Foi por isto que durante esta
legislatura tivemos Mário Soares e a tropa fandanga que o rodeia (e os acenos
concordantes e enternecidos de todo o PS) a apelar constantemente à violência
popular contra o Governo e o Presidente da República democraticamente eleitos.
Porque para Soares e tropa fandanga, a legitimidade para governar e presidir
não vem dos votos. Vem da aprovação de uma espécie de Conselho dos Guardiães
iraniano de socialistas, laicos e republicanos que concedem a sua aprovação a
quem ganhou eleições. E quando essa aprovação se esvai, tais eminências esperam
que Presidente demita a correr o governo que incorreu no desagrado dos donos da
democracia. (Isto, claro, se o governo, que se quer temente aos Anciãos, não se
demitir – como faria um governo decente – de imediato.) Como ao Presidente não
há quem demita, é sugerir com sonsice à população que se lhe dê pancadaria se
ousar sair dos seus aposentos. Só anda na rua quem o Conselho dos Guardiães
socialistas, laicos e republicanos deixam. Que não haja aí algum espevitado que
pense que pode usufruir do espaço público só porque paga impostos ou é cidadão
nacional.
Neste sentido, que um governo
de coligação tenha terminado o mandato foi um enorme passo para a normalização
democrática. Que o tenha feito no meio da gritaria de Soares e tropa fandanga,
ainda mais marcante torna o feito. A legitimidade para governar vem do voto,
não vem dos anciãos do PS. Temos isto a agradecer a Cavaco Silva. (E lembremos
que em 2004, para Sampaio, contou mais a manutenção do ascendente do do PS.)
Foi também pelo direito divino
estelar do PS que nos últimos dias temos assistido às tendências ditatoriais de
António Costa. Quando se aventou que a coligação poderia ter mais mandatos na
AR do que o PS, tendo este mais votos, os socialistas logo clamaram que o que
interessa é o número de votos. Quando as sondagens começaram a apresentar a
coligação à frente do PS com distância razoável, algo mais surreal sucedeu.
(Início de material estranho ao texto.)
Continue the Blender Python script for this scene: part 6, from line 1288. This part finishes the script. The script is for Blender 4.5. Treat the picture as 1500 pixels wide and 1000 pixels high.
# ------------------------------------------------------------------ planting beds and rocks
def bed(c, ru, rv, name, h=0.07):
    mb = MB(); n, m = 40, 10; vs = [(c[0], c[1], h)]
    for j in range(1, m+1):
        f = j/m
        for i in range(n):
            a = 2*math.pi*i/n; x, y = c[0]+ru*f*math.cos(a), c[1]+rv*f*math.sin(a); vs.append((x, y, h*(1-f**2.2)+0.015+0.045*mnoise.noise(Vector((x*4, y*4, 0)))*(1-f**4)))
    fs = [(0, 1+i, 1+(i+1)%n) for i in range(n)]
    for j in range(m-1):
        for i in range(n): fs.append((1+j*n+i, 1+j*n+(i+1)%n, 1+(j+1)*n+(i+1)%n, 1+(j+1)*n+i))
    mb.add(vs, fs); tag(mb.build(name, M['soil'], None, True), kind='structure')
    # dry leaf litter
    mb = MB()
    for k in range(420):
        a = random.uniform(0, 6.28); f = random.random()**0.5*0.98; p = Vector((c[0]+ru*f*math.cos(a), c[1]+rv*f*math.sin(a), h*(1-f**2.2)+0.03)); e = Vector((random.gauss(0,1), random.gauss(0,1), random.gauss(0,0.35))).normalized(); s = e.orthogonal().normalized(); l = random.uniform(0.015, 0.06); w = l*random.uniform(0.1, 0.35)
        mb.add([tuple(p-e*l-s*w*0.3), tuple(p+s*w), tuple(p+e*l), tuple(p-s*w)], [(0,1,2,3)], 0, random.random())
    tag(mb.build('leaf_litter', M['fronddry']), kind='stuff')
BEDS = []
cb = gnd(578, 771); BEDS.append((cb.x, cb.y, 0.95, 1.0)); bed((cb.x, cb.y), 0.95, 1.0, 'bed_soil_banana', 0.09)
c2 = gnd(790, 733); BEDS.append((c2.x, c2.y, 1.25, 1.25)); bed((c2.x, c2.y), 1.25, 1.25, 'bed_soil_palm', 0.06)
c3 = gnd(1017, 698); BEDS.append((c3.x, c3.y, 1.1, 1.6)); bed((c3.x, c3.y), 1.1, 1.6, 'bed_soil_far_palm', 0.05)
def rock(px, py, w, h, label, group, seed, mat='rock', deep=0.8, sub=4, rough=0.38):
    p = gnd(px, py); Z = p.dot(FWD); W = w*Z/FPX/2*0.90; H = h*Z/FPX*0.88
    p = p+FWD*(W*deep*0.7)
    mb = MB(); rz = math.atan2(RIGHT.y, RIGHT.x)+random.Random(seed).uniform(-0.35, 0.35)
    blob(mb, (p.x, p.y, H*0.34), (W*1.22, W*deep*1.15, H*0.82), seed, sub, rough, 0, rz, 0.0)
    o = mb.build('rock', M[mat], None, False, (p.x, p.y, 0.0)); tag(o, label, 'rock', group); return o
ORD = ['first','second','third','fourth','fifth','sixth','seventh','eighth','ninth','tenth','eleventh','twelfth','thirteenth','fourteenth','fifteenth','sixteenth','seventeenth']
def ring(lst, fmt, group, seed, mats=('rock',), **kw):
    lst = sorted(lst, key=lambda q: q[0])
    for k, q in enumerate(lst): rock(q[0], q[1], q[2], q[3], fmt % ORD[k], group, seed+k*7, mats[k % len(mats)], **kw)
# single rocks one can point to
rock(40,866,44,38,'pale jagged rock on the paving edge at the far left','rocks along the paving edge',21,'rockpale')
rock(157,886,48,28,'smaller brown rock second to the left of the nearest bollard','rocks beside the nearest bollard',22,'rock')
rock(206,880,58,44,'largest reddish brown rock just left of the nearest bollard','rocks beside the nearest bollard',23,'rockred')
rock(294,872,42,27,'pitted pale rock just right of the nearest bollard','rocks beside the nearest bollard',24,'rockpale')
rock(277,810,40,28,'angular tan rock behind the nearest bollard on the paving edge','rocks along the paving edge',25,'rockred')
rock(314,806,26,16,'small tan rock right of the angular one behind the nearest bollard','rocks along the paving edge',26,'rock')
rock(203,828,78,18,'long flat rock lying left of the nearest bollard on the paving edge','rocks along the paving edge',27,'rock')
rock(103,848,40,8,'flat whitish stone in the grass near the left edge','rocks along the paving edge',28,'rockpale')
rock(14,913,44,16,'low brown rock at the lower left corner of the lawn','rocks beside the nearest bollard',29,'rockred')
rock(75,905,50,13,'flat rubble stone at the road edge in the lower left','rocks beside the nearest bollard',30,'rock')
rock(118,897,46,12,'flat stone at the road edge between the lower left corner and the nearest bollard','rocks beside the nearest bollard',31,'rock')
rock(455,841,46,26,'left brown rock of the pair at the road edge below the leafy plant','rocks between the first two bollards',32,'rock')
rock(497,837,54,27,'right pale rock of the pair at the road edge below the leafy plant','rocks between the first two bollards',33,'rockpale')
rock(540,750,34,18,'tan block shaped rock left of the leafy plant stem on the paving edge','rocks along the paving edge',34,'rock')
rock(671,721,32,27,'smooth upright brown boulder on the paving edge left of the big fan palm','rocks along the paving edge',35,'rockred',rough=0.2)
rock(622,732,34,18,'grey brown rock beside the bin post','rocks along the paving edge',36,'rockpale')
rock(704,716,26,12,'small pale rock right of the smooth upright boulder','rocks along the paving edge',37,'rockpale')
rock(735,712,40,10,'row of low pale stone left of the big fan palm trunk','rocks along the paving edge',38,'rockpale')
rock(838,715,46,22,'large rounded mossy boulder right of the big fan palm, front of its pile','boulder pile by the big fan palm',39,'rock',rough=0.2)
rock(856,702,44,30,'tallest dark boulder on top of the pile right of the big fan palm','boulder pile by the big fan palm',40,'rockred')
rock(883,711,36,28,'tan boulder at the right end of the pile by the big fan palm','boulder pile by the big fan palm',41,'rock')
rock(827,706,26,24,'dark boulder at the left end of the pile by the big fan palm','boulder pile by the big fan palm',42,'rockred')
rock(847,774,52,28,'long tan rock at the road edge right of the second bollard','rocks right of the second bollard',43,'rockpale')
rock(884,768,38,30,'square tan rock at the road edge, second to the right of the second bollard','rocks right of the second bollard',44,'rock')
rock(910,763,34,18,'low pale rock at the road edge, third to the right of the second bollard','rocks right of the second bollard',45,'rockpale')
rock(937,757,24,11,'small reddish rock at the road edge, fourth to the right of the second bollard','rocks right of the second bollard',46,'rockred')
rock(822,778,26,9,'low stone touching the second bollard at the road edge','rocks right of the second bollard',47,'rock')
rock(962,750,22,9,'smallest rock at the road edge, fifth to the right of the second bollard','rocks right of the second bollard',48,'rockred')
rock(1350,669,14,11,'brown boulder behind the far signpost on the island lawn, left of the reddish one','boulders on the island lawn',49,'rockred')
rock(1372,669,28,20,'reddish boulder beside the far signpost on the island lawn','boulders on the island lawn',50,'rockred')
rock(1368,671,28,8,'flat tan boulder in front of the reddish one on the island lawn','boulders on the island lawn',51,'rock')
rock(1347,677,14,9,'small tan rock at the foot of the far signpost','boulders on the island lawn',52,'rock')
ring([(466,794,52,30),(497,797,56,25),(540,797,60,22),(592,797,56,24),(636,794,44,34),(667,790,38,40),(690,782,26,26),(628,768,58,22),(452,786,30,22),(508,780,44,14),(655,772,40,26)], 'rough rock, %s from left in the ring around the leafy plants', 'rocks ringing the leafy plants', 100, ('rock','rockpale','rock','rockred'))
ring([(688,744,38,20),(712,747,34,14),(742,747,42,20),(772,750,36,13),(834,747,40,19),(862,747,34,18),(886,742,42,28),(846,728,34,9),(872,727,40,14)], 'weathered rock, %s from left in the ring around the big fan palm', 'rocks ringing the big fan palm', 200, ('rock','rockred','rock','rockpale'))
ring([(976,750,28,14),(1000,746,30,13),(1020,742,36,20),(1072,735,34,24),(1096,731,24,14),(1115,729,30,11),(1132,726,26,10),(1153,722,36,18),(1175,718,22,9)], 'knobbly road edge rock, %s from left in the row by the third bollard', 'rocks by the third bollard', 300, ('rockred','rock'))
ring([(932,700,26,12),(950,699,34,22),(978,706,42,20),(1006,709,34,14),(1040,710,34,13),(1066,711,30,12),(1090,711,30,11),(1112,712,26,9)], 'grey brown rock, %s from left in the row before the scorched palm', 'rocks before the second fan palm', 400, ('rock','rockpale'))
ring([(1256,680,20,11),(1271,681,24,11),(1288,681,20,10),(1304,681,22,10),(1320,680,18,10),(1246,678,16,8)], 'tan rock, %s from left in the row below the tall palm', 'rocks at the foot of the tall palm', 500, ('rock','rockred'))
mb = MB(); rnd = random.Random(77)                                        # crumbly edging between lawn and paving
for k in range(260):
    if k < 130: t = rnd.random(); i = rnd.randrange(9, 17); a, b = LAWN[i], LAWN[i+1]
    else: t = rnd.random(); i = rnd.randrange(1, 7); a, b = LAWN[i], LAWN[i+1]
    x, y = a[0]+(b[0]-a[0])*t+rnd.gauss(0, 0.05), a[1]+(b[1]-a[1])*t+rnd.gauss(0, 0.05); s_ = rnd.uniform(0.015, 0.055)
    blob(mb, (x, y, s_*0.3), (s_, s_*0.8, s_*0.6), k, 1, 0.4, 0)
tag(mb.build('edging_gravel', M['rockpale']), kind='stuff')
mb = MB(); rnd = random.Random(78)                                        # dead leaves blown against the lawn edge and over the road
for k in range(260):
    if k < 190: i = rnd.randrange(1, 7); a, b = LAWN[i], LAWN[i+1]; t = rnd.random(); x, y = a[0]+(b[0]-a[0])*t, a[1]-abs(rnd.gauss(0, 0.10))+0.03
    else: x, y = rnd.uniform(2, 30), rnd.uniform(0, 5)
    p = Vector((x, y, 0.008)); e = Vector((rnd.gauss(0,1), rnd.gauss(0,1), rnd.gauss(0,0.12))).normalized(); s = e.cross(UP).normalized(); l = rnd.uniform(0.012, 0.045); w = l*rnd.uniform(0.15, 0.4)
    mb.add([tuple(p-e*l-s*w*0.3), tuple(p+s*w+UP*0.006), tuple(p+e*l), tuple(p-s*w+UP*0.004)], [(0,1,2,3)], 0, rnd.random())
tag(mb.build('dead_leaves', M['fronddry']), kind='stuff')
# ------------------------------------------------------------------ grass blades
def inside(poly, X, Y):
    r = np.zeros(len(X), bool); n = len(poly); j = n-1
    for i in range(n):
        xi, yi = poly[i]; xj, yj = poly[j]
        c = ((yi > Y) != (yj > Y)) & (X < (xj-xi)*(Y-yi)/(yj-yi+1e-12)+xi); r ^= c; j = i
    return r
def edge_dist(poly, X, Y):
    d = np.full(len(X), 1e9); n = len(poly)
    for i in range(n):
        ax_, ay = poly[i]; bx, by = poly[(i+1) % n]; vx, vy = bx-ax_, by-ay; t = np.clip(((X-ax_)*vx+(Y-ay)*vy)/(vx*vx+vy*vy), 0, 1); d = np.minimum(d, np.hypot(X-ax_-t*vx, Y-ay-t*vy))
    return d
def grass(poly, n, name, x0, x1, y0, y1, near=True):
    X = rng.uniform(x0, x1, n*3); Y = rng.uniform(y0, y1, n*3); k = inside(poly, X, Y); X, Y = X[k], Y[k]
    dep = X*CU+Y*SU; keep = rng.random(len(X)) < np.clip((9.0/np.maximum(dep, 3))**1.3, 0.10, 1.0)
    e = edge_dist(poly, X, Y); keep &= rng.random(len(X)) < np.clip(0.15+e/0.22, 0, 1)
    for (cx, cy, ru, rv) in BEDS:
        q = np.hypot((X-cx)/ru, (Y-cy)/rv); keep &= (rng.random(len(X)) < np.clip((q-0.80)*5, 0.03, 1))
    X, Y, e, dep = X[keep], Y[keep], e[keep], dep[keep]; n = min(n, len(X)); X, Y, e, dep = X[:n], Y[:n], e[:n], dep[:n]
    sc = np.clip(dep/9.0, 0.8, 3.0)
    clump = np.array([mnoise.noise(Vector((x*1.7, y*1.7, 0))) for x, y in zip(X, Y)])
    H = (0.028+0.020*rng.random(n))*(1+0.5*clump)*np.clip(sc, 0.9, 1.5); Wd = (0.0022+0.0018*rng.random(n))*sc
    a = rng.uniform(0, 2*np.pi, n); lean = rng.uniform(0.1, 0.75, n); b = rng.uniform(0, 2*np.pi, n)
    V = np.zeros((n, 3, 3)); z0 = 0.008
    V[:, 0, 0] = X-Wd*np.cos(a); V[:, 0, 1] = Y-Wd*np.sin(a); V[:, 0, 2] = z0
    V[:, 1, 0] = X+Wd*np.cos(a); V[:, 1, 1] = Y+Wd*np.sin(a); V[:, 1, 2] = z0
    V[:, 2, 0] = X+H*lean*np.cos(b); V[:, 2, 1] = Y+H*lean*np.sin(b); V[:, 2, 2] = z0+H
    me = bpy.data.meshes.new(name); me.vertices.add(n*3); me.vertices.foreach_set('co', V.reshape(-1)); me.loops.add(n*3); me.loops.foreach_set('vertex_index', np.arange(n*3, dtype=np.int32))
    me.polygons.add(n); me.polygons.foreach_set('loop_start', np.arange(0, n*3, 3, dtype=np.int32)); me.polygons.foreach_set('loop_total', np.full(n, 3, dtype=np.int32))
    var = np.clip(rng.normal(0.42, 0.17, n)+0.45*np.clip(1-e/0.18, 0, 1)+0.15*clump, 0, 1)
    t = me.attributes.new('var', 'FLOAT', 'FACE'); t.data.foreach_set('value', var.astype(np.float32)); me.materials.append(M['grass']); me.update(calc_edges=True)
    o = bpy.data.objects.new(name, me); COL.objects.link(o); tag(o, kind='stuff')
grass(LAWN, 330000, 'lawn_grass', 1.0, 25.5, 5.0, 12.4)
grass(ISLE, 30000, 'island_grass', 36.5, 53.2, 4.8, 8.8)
Costa fez saber que, ganhando ou perdendo as eleições, ele pretende governar.
Os eleitores que tenham
paciência, mas o candidato Costa meteu na cabeça que é o homem providencial
para salvar o país (que tenha aplaudido todas as políticas que faliram o país
também é um mero detalhe, e quem liga a detalhes?), as eleições são um
formalismo (enfim, as boas gentes do PS têm de suportar estes formalismos de
vez em quando para fingirem ardor democrata), mas, vamos lá falar a sério, quem
decide quem é o próximo primeiro-ministro é o capricho de António Costa. Oh
caro eleitor, não levou a sério o cartaz do PS que contém a cara de António
Costa e a tal frase ‘É o seu voto que decide’, pois não? Ou foi crédulo a esse
ponto?
Que o PS se prepara para
truques palacianos de assalto ao poder, eventualmente de acordo com a letra da
lei mas sem qualquer legitimidade democrática, é um dado adquirido. Outro dado
adquirido que temos de começar a esmiuçar é a claríssima veia antidemocrática
de muita gente do PS. Se perderem as eleições não sei o que lhes recomende. Se
cursos de ciência política se abstinência na escolha de líderes egomaníacos.